Roth plays Christie, who, beneath his respectable façade, was a sadistic killer.

The three-part series offers insight into his dangerous mind and how he managed to dupe his unsuspecting neighbours as well as how the British justice system failed an innocent man.

Roth was familiar with the real-life tragedy before taking on the project.

“I was born in 1961, so it was recent history, and the death penalty was outlawed not long afterward, with the case and the possibility of Evans’s innocence put forward as one of the reasons. Bogeymen were a thing of kids’ stories at that point and that’s who Christie was.”

On slipping into the skin of such a character, he says: “The idea of taking him on was really a challenge. I’ve never played anything like this before.
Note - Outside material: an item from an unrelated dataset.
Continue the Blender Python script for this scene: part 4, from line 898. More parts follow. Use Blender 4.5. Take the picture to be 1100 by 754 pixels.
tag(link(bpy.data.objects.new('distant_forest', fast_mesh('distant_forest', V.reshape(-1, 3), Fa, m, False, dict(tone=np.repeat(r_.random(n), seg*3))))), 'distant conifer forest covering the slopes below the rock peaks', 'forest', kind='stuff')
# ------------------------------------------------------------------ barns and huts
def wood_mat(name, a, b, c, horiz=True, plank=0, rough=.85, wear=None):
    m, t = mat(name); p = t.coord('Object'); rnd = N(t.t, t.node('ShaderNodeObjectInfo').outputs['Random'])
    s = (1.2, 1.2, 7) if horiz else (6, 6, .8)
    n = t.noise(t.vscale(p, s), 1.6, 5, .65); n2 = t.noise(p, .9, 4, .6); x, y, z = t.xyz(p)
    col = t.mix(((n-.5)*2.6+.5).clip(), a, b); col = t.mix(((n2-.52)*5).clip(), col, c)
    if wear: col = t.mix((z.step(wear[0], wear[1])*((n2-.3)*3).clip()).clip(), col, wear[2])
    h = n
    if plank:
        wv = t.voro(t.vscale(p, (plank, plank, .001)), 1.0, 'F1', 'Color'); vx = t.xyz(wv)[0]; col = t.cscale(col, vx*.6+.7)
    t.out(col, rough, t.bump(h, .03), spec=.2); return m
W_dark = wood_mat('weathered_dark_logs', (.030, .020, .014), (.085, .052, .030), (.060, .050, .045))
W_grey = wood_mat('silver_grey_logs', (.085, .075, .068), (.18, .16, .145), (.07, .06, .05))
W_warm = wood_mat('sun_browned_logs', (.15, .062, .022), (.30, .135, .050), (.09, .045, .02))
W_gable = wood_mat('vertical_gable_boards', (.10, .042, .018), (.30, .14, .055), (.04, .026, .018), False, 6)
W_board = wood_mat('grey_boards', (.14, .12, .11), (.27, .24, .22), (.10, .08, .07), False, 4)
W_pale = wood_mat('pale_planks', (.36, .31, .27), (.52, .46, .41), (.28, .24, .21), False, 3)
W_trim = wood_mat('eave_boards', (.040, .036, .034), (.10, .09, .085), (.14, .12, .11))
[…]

It is especially a challenge when someone is so deceitful in a psychopathic way.

“He deceived the public and he deceived people close to him. He murdered with virtual impunity. He used and abused his power and was allowed to go about his merry way. His circle was quite small but he operated within it well. I can’t believe he got away with hiding the truth in the courtroom.”

While it wasn’t easy getting to the core of the character as he was secretive, Roth manifests the traits that have become common knowledge.

“I know facts about him and I think (Richard) Attenborough would probably say the same thing that, up to a point, you can peel away the layers but you hit stone after a while. You can’t get to the core of him. But the fact of not being able to get at the inner workings of the man actually says a lot about him. He developed a character, a performance, that was very warm and comforting to people around him, to his neighbours, his peers and people at work. Although his downfall seemed to be that he really loved power and he couldn’t stop himself.”

It’s all a façade … Tim Roth slips into the skin of a serial killer in BBC First’s Rillington Place.

In the series, the place is very much a character.

“There is a certain kind of seclusion but I think in the end it defeated him. They lived in two-and-a-half rooms in pretty grim, box-like conditions and he ran out of space.”

Working with director Craig Viveiros has been a memorable experience for Roth. “I think Craig quickly learned that you have to be a different director to different actors. You have to wear 20 different hats every day and he wears them well. I watch him working with the other actors, which is always a good indication. It’s a very easy working relationship.”

Viveiros says: “Rillington Place is one of the most famous miscarriages of justice in British history. I’ve been aware of the case for some time and it’s always intrigued me, purely just on the miscarriage of justice for Tim Evans. As soon as I heard that Sharon Bloom and Phillippa Giles were making Rillington Place, it was definitely something that piqued my interest and I knew I’d be keen to be involved.

“My immediate reaction to the scripts was that Tracey and Ed had done a great job in creating a new and interesting take on an already interpreted story by dividing it up into three parts, and creating a triptych with the stories of Ethel, Tim Evans and John Christie all in their own separate facets. Telling the story this way through a single person’s perspective allowed us to be bolder in how we told it.”

Rillington Place airs on BBC First (DStv channel 119) on Wednesdays at 8pm.